When I was a kid I listened to my friends talk about kissing boys and holding hands.  I always thought no one wanted to hold my hand because I gnawed on my cuticles, biting until they bled when I was nervous or bored.  But there was a girl named Shannon who bit her nails down until they were gnarled up little strips.  And she always had boyfriends.  Even though she had a bad perm and claw bangs.  So I thought maybe it wasn't about her hands at all, it was because she was skinny and blonde.--Because according to my mother, "not too many boys will be interested in a girl that looks like you, and no one is going to be perfect so you should probably just find a man who won't hit you." --Shannon had a normal name, and laughed a lot.  She probably didn't spend as much time as I did sitting in a closet reading book after book.  Or recording her own radio shows.  Turns out not that many people are attracted to that, even as adults.
Much, much later I found myself in bed with someone I'd never expected.  He was the cocktail waitress at my regular watering hole.  I fucked him with my knee high combat boots on--though it was mostly missionary and with the lights out.  When it was all said and done, I hinted for him to leave.  But I'm a gentleman so I at least walked him to his car. There on the sidewalk as the sun came up he asked me for my phone number, said he wanted to spend real time with me, that I was a cool girl. And I, completely naked except for the boots and a pillow to cover my lady business, refused.  I told him he didn't have to do that--to pretend he was interested when we'd already fucked.  He protested.  And I never really thought that much about it as he continued bringing me cocktails.  Until I started taking stock in my thirties.   And I realized that I could've given that kid a chance.  And a lot of other kids really.

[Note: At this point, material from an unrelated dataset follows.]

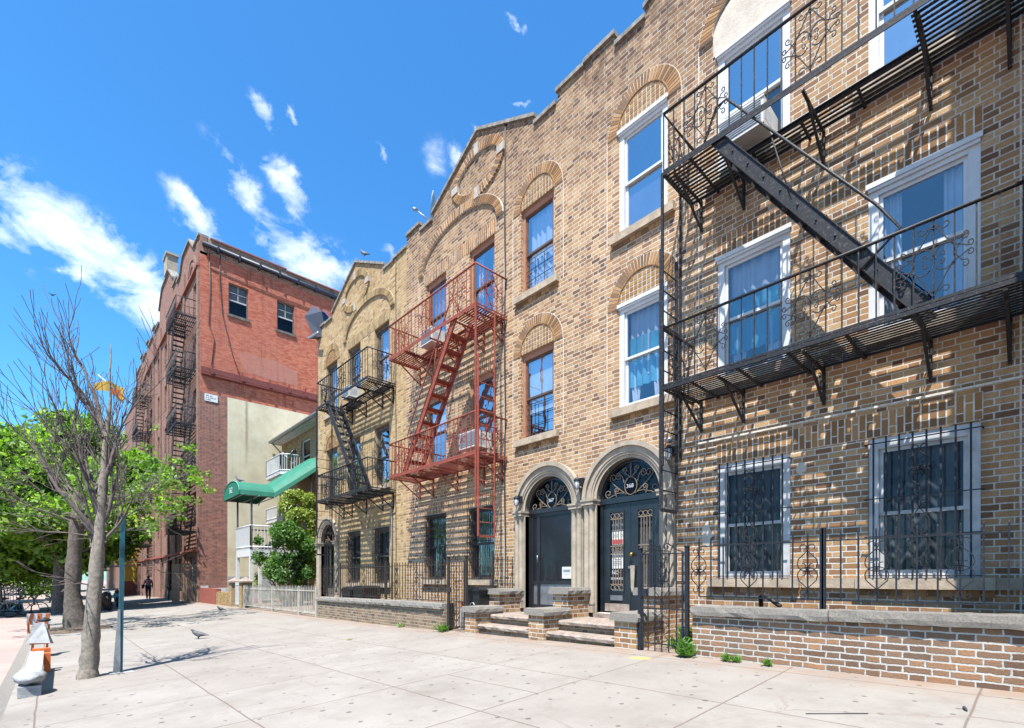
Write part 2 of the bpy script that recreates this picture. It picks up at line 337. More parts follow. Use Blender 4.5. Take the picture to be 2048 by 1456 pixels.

I'm not sure how last Wednesday's nausea and circulatory shock translates into any of this. Why I wanted to drink myself to death this weekend.  (Spoiler alert:  I didn't.  I mean I drank until I couldn't feel my tongue, but I didn't die.)  Why the only love letter I've ever written was to say goodbye.  It's just train of thought maybe-word vomit.  A breaking the silence. An exhale?   Too Angela Bassett...
Grieving. End of Days.

"The false trumpet concealing madness will cause Byzantium to change its laws."